It’s now safe to argue that Rahm Emanuel will be a one-term Mayor. He’s a politician that has lost touch with his constituents. More importantly, he has lost touch with the very people who elected him.

When you look at the design of the CPS system in a hyper-segregated city like Chicago, there is a broad strip of territory between destitution and comfort for many students. In other words, poor, substandard schools versus rich, exceptional schools is the overall makeup. This is why this choice to close schools and shuffle students around is major. It is inadvertently widening an already disparate education gap between affluent districts and underprivileged districts.

Furthermore, considering that black and Hispanic students are a large percentage of those affected by these changes, it becomes increasingly clear that CPS is trying to disinvest in minorities, stuff them into near-full classrooms, and put them in possibly dangerous situations, especially since many students would have to leave their home neighborhoods and cross through several gang turfs.  This attempt at reform will prove to be a costly experiment, one that threatens the lives and futures of a generation of youth of color in Chicago.
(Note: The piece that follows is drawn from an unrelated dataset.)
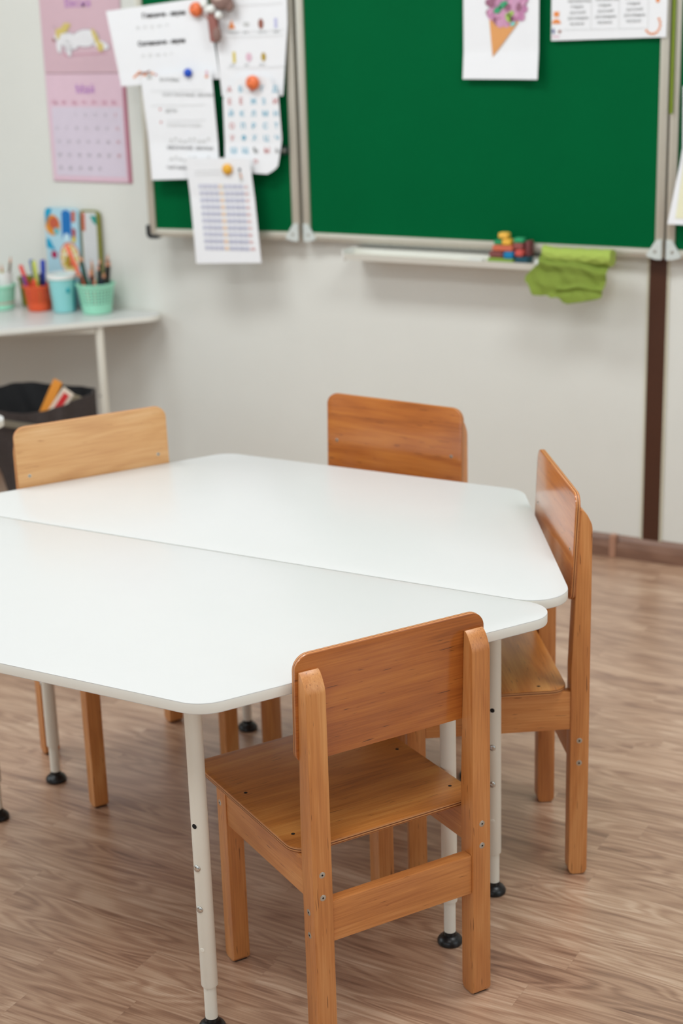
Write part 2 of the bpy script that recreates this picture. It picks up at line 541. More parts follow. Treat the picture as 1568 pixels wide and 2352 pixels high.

Moreover, you could also call this attempt at “reform” a cynical ploy by Mayor Emanuel to further demonize and antagonize the Chicago Teachers Union at the expense of disadvantaged students in low-income neighborhoods. But, a public official like Rahm Emanuel is nothing new to Chicagoans from those neighborhoods. He’s out of touch and out of focus, completely unaware and seemingly unsympathetic to the reality that the daily life experiences of these kids will be drastically changed because of his decision.

An English teacher, who spoke under the condition on anonymity, at Chicago Vocation High School on the city’s South Side, said this decision “will be disruptive for students, who will have to learn the mores of a new building, as each school has its own culture.  They will lose adults by whom they have been surrounded their entire educational career, and in turn have to acclimate to the new authority figures in their lives.”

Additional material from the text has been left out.